I suspect this was for two principal reasons: firstly, the internal politics of Occupy meant that it was almost impossible to debate demands without alienating certain activists. Second, perhaps discussing what success looks like involves admitting that we’re actually quite far away from a socialist utopia, so any achievable demands might end up being somewhat reformist and liberal. This reality is pretty depressing, so some people find it easier to avoid rather than wrestle with it.

If you don’t know what victory looks like, where will your movement go? How will you convince people to keep going when times get tough? You don’t have to settle for paltry successes like an election win for another Clintonite liberal. You can be bold, but be specific.

6. Take power.

Martin Luther King Jr once stated,“Power without love is reckless and abusive, and love without power is sentimental and anemic.” The Left should always be looking to take power so it can bring about profound social change and make sure that change is permanent.

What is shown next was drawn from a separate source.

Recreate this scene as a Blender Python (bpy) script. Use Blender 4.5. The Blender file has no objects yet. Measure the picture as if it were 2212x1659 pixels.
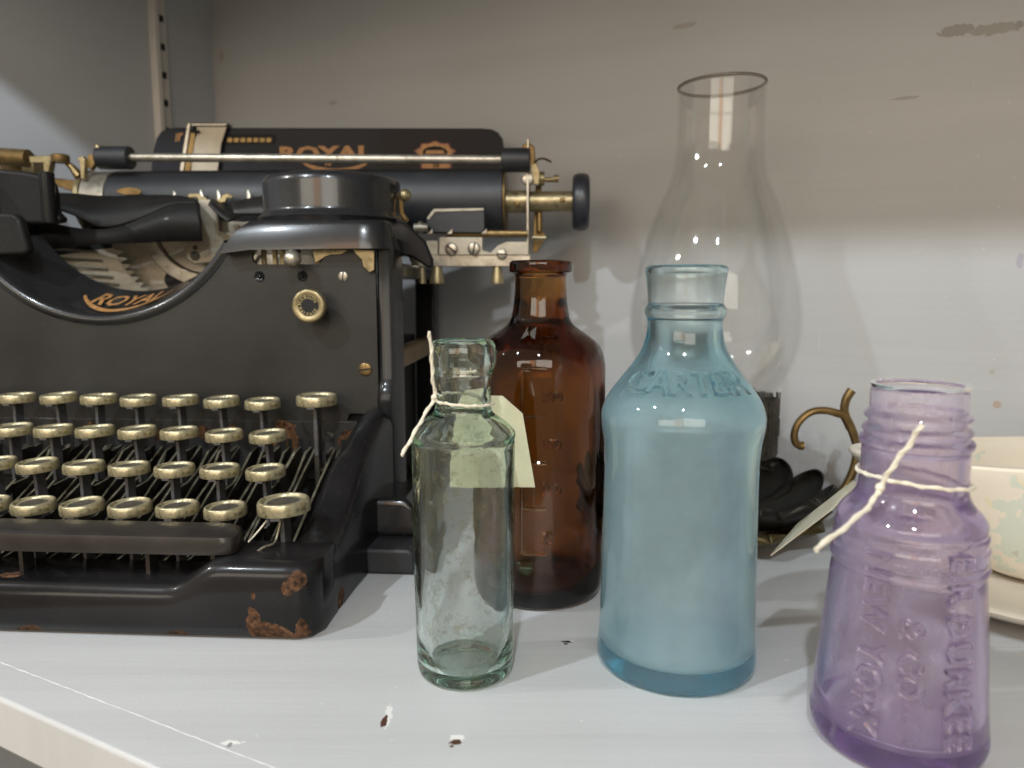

Take a leaf out of Spain’s Podemos party or the Chilean student movement: identify leaders in your movement, train them up, and then have them run for office. Obviously running for office presents problems in the United States, where the Democrats are what Trump might call a “failing pile of garbage.” But activists should took at each election on a case-by-case basis: sometimes it might make tactical sense to run as a Democrat; other times there may be opportunities for independent campaigns.

Either way, leftist activists should aim to take power. And once they do, they should be reminded every single day of the movement that put them there, and that they better make damn sure they don’t betray its principles.

A full autopsy of the anti-austerity movement would demand an entire PhD thesis, and these suggestions barely scratch the surface. Nevertheless, anti-Trump activists should study the many movements that preceded theirs. Perhaps in doing so, they will come to different conclusions than me about what needs to be done to secure victory.

But there is no excuse for failing to take an inventory of the tactics used by upsurges gone by, or their consequences. There is too much at stake.